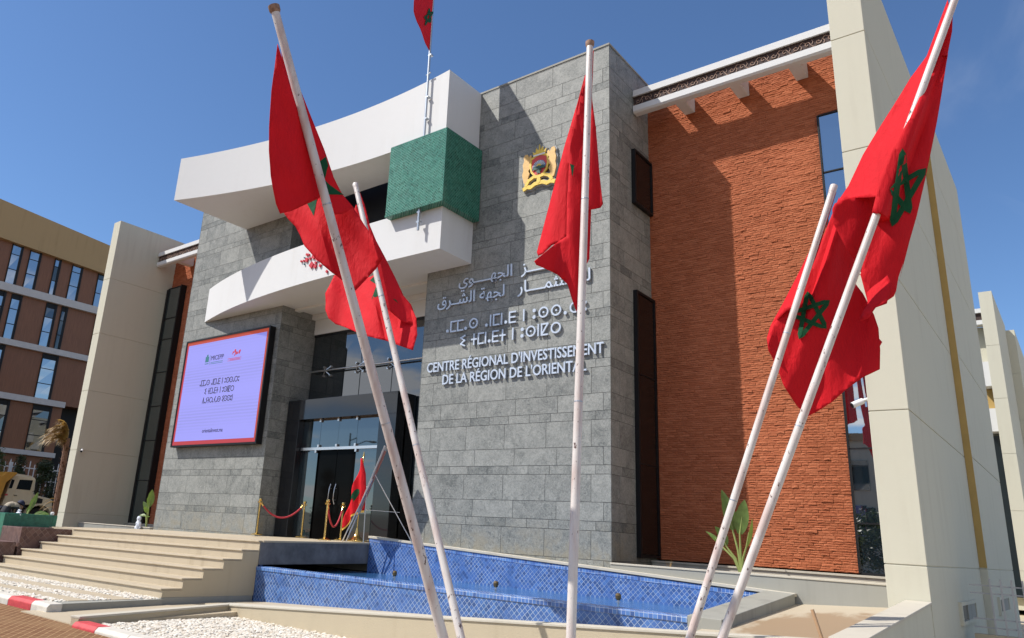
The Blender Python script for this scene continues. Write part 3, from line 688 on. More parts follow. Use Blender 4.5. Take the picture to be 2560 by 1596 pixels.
flat('mountains', [EM([(-.2, .49), (-.12, .56), (-.06, .53), (0, .57), (.07, .53), (.12, .56), (.2, .49), (.2, .46), (-.2, .46)])], M['emblack'], YT-.07, .005)
flat('star', [EM([((.105 if i % 2 == 0 else .042)*math.sin(i*math.pi/5), .40+(.105 if i % 2 == 0 else .042)*math.cos(i*math.pi/5)) for i in range(10)])], M['emblack'], YT-.068, .007)
flat('shield_border', [EM([(a, b), (c, d), (c*1.22, .58+(d-.58)*1.2), (a*1.22, .58+(b-.58)*1.2)]) for (a, b), (c, d) in zip(shield, shield[1:]+shield[:1])], M['yellow'], YT-.045, .035)
def ribbon(pts, w): 
    out = []
    for (a, b), (c, d) in zip(pts[:-1], pts[1:]):
        v = Vector((c-a, d-b)); v.normalize(); nn = Vector((-v.y, v.x))*w/2; e = v*w*.2
        out.append(EM([(a-e.x+nn.x, b-e.y+nn.y), (c+e.x+nn.x, d+e.y+nn.y), (c+e.x-nn.x, d+e.y-nn.y), (a-e.x-nn.x, b-e.y-nn.y)]))
    return out
rb1 = [(-.45, .02), (-.34, .06), (-.24, .03), (-.12, .09), (.0, .1), (.12, .09), (.24, .03), (.34, .06), (.45, .02)]
rb2 = [(-.38, .10), (-.3, .22), (-.15, .29), (0, .27), (.15, .29), (.3, .22), (.38, .10)]
flat('ribbon', ribbon(rb1, .10)+ribbon(rb2, .08)+[EM([(a*.6, b) for a, b in ell(0, .17, .09, .09)])], M['yellow'], YT-.05, .03)
lion = [(.27, .2), (.33, .3), (.28, .42), (.32, .5), (.27, .56), (.25, .66), (.30, .72), (.24, .80), (.23, .90), (.27, .93), (.31, .86), (.35, .97), (.43, .98), (.47, .9), (.45, .82), (.49, .7), (.47, .55), (.50, .42), (.47, .3), (.44, .18), (.36, .14)]
for s in (1, -1): flat('lion', [EM([(s*a, b) for a, b in lion])], M['lionc'], YT-.048, .03)
crown = [(-.17, .86), (.17, .86), (.2, 1.0), (.12, .94), (.09, 1.08), (.03, .98), (0, 1.16), (-.03, .98), (-.09, 1.08), (-.12, .94), (-.2, 1.0)]
flat('crown', [EM(crown)], M['yellow'], YT-.05, .03); flat('crown_band', [EM([(-.17, .85), (.17, .85), (.17, .89), (-.17, .89)])], M['emwhite'], YT-.055, .005)
bp = [EM([(a*1.06, .55+(b-.55)*1.06) for a, b in pl]) for pl in (shield, [(s*a, b) for s in (1,) for a, b in lion], [(-a, b) for a, b in lion], crown)]+ribbon(rb1, .15)+ribbon(rb2, .13)
m = MB()
for i, pl in enumerate(bp): m.prism(pl, lambda a, b: (a, YT-.012-.0006*i, b), lambda a, b: (a, YT+.05, b))
m.build('backing_plate', M['emback'], E0)

# ------------------------------------------------------------------ red cube logo on the canopy
rr = random.Random(5); LG = thing('wall_logo', (-16.2, 13.25, 8.9), 'cluster of small red cubes on the curved white canopy band', 'logo')
for i, (x, z, s, g_) in enumerate([(-16.88, 9.06, .05, 0), (-16.76, 9.05, .05, 0), (-16.62, 9.05, .10, 0), (-16.46, 9.06, .06, 0), (-16.64, 9.22, .06, 0), (-16.55, 9.2, .05, 0), (-16.36, 8.84, .13, 0), (-16.18, 8.76, .09, 0), (-16.17, 8.87, .06, 0), (-15.95, 8.74, .07, 0), (-15.9, 8.83, .05, 0), (-15.62, 8.5, .06, 0), (-16.74, 9.14, .03, 1), (-16.71, 8.93, .03, 1), (-16.3, 9.1, .12, 0), (-16.1, 9.0, .13, 0), (-15.8, 9.0, .14, 0), (-15.6, 8.8, .12, 0), (-15.4, 9.05, .1, 0), (-15.9, 9.2, .08, 0), (-15.5, 9.25, .1, 0), (-15.3, 8.75, .08, 0)]):
    yy = arc_y([x], LO)[0]; a = rr.uniform(.1, .5); q = [(x+s*.75*math.cos(a+k*math.pi/2), z+s*.85*math.sin(a+k*math.pi/2)) for k in range(4)]
    MB().prism(q, lambda u, v: (u, yy-.05, v), lambda u, v: (u, yy+.01, v)).build('cube', M['inkteal' if g_ else 'inkred'], LG)

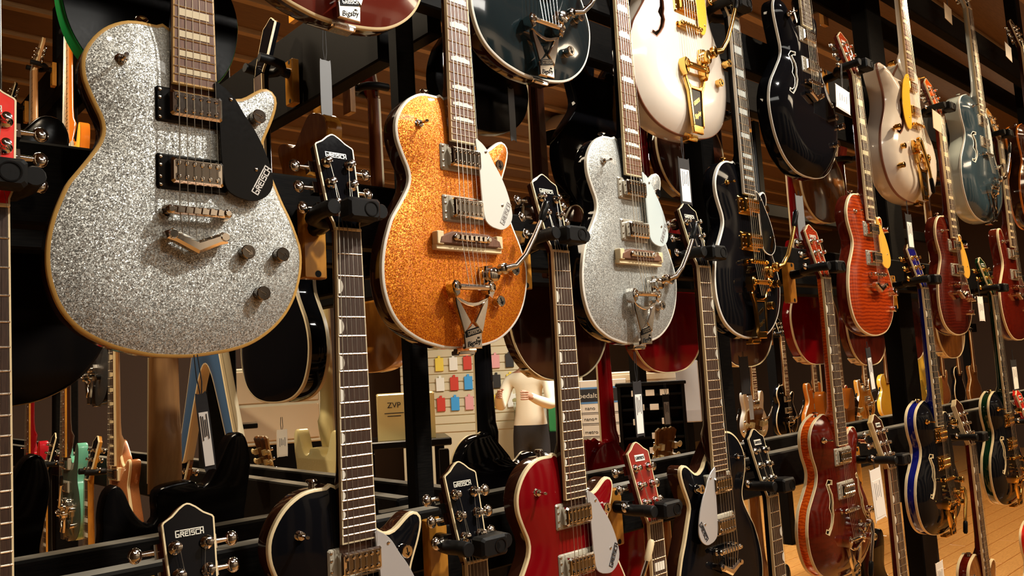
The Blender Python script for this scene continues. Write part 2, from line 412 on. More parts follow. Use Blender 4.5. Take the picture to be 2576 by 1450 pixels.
BASS = [(-30, 0), (-42, -12), (-60, -8), (-82, 28), (-100, 64), (-118, 76), (-134, 64), (-142, 20), (-134, -40), (-128, -90), (-140, -150), (-160, -210), (-155, -270), (-115, -320), (-60, -345), (0, -350), (60, -350), (115, -330), (150, -290), (158, -230), (146, -170), (128, -120), (120, -80), (120, -40), (113, -6), (98, 8), (84, -4), (70, -40), (50, -66), (32, -62), (28, -10)]
VEE = [(-25, 40), (-60, -30), (-130, -210), (-205, -400), (-190, -420), (-165, -415), (-90, -270), (-40, -180), (0, -150), (40, -180), (90, -270), (165, -415), (190, -420), (205, -400), (130, -210), (60, -30), (25, 40)]
def shape(key, sx=1.0, sz=1.0, mir=1):
    src = {'jet': JET, 'hollow': HOLLOW, 'dc': DCHOL, 'sg': DCSOL, 'vee': VEE, 'bass': BASS}[key]
    return ccw(spline([(x * sx * mir / 1000, (z * sz if z < 0 else z) / 1000) for x, z in src], 150))
def arch(d, h, w): 
    t = min(1, d / w); return h * (1 - (1 - t) ** 2.2)
def fhole_poly(side):
    c = [(-66, -92), (-75, -90), (-81, -97), (-80, -108), (-78, -122), (-81, -140), (-88, -155), (-86, -170), (-92, -188), (-102, -203), (-114, -213), (-124, -208)]
    w = [4.5, 5.5, 3.4, 3.6, 5, 6, 7.6, 6, 5, 3.6, 5.5, 4.5]
    return ccw([(x * side / 1000, z / 1000) for x, z in ribbon(c, w)])
def top_mesh(key, sx, sz, mir, h, fh):
    def mk():
        o = shape(key, sx, sz, mir); inn = offset(o, .0015); n = len(inn)
        pts = list(inn); edges = [(i, (i + 1) % n) for i in range(n)]; holes = []
        for s in fh:
            hp = fhole_poly(s * mir); hp = [(x * sx, z) for x, z in hp]; k = len(pts); pts += hp; q = len(hp); edges += [(k + i, k + (i + 1) % q) for i in range(q)]; holes.append(hp)
        def ok(p, d, lim): return d > lim and not any(inside(p, q) or pdist(p, q) < .004 for q in holes)
        for ins in (.007, .014):
            for p in offset(o, ins)[::2]:
                d = pdist(p, o)
                if inside(p, o) and ok(p, d, ins * .92): pts.append(p)
        g = .012; x0 = -.26
        for i in range(44):
            for j in range(50):
                p = (x0 + i * g + (j % 2) * g / 2, .11 - j * g)
                if inside(p, inn):
                    d = pdist(p, o)
                    if ok(p, d, .020): pts.append(p)
        v, e, f, *_ = delaunay_2d_cdt([Vector(p) for p in pts], edges, [], 0, 1e-6)
        b = MB(); b.v = [(p.x, .0085 - arch(pdist(p, o), h, .075), p.y) for p in v]
        for t in f:
            c = sum((v[i] for i in t), Vector((0, 0))) / len(t)
            if inside(c, inn) and not any(inside(c, q) for q in holes): b.f.append(tuple(t))
        me = bpy.data.meshes.new('top'); me.from_pydata(b.v, [], b.f)
        if sum(p.normal.y for p in me.polygons) > 0: me.flip_normals()
        for p in me.polygons: p.use_smooth = True
        me.materials.append(None); return me
    return cached(('top', key, sx, sz, mir, h, tuple(fh)), mk)
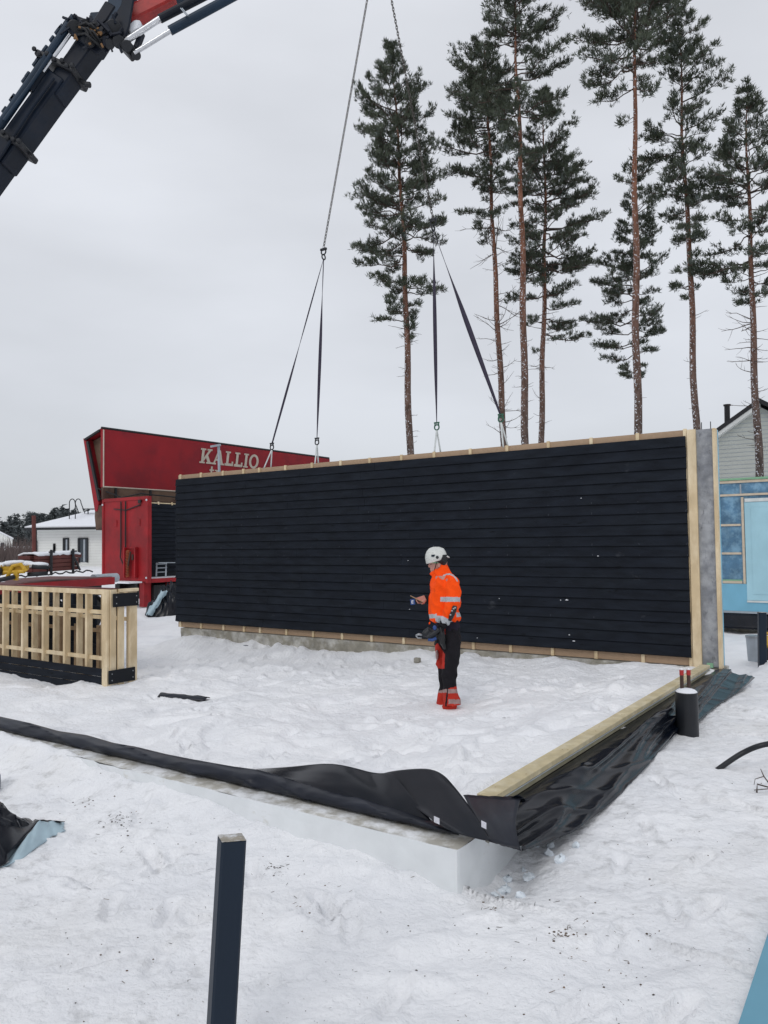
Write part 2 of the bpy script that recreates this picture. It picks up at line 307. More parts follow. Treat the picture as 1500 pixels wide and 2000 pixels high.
# ------------------------------------------------------------------ ground
rng = np.random.RandomState(7)
def vnoise(x, y, s, seed):
    r = np.random.RandomState(seed); T = r.rand(256, 256)
    X = x/s; Y = y/s; xi = np.floor(X).astype(int); yi = np.floor(Y).astype(int); fx = X-xi; fy = Y-yi
    fx = fx*fx*(3-2*fx); fy = fy*fy*(3-2*fy)
    a = T[xi % 256, yi % 256]; b = T[(xi+1) % 256, yi % 256]; c = T[xi % 256, (yi+1) % 256]; d = T[(xi+1) % 256, (yi+1) % 256]
    return (a*(1-fx)+b*fx)*(1-fy)+(c*(1-fx)+d*fx)*fy - .5
def sst(e0, e1, x): t = np.clip((x-e0)/(e1-e0), 0, 1); return t*t*(3-2*t)
def gbase(X, Y):
    a = (X-C0.x)*u.x+(Y-C0.y)*u.y; b = (X-C0.x)*v.x+(Y-C0.y)*v.y
    inn = np.interp(a, [0, .6, 2.5, 7, 10.2, 10.95, 14], [.06, .02, 0., -.12, -.14, -.33, -.38])
    inn = inn + .05*np.exp(-((a-.35)/.25)**2)*sst(.3, 1.5, b)
    inn = inn + .05*np.exp(-((b-7.1)/.5)**2)*(a < 6)
    inn = inn + sst(5.6, 7.0, b)*np.interp(a, [4, 7, 9.5, 10.4, 10.7, 10.9], [0, .05, .11, .15, .10, 0])
    inn = inn + .05*np.exp(-((a-.75)/.35)**2)*sst(.6, 1.6, b)*sst(6, 3.5, b)
    outf = -.12 + 0*a
    bank = np.interp(a, [-.5, 0, 1.6, 2.4, 4.5, 8], [.01, .035, .08, .16, .23, .26])*np.exp(-np.clip(-b, 0, 9)/.35)
    outf = outf+bank
    right = -.13 - .07*sst(2, 12, b)
    g = np.where(b < 0.08, outf, np.where(a < .06, right, inn))
    g = g + .028*np.clip(vnoise(X, Y, .16, 41)+vnoise(X, Y, .09, 42)*.7+.2, 0, 1)*np.exp(-((b+.06)/.16)**2)*(a > -.3)
    # icy hollow beside the near corner
    g = g - .10*np.exp(-(((a+.12)/.16)**2+((b-.45)/.35)**2))
    far = sst(30, 44, Y)*1.15 - sst(60, 120, Y)*.9
    g = np.where((a > 0) & (b > 7.5), np.interp(b, [7.5, 9, 16], [-.33, -.36, -.38]), g)
    return g + far*sst(5, -5, X)
def ground(X, Y, detail=True):
    X = np.asarray(X, float); Y = np.asarray(Y, float)
    g = gbase(X, Y)
    a = (X-C0.x)*u.x+(Y-C0.y)*u.y; b = (X-C0.x)*v.x+(Y-C0.y)*v.y
    inside = (b > .25) & (a > .25)
    amp = np.where(inside, 1.0, .55)
    wx = X+.15*vnoise(X, Y, .5, 11); wy = Y+.15*vnoise(X, Y, .5, 12)
    n = .10*vnoise(X, Y, 1.7, 1)+np.where(inside, .115, .085)*vnoise(wx, wy, .62, 2)+.045*vnoise(wx, wy, .27, 3)+.022*vnoise(wx, wy, .12, 4)+.010*vnoise(X, Y, .06, 5)
    # trampled spots and clods
    c = vnoise(wx, wy, .34, 8); c2 = vnoise(wx, wy, .19, 9)
    n = n - .065*sst(.18, .34, c)*sst(-.2, .3, vnoise(X, Y, 2.3, 10)) + .05*sst(.2, .4, c2)*sst(-.1, .25, vnoise(X, Y, 1.9, 13))
    near = np.minimum(1, np.exp(-np.clip(np.hypot(X, Y)-25, 0, 999)/15))
    edge = np.where(b < .05, 1.0, np.clip(np.minimum(np.abs(b-.15), 9)/.25, .3, 1))
    n = n + np.where(inside, .4, 1.0)*(.022*vnoise(wx, wy, .045, 15)+.020*vnoise(wx, wy, .09, 16)*sst(-.3, .3, vnoise(X, Y, .9, 17)))
    pit = ((X-.70)/.42)**2+((Y-8.93)/.35)**2
    far = .5*vnoise(X, Y, 7, 6)*sst(18, 40, np.hypot(X, Y))
    r_ = g + n*amp*near*edge + far
    return r_*(1-np.exp(-pit))+.012*np.exp(-pit)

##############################

# What needs to be done
Give nothing but the number of lines containing the string "Write".

# Expected answer
3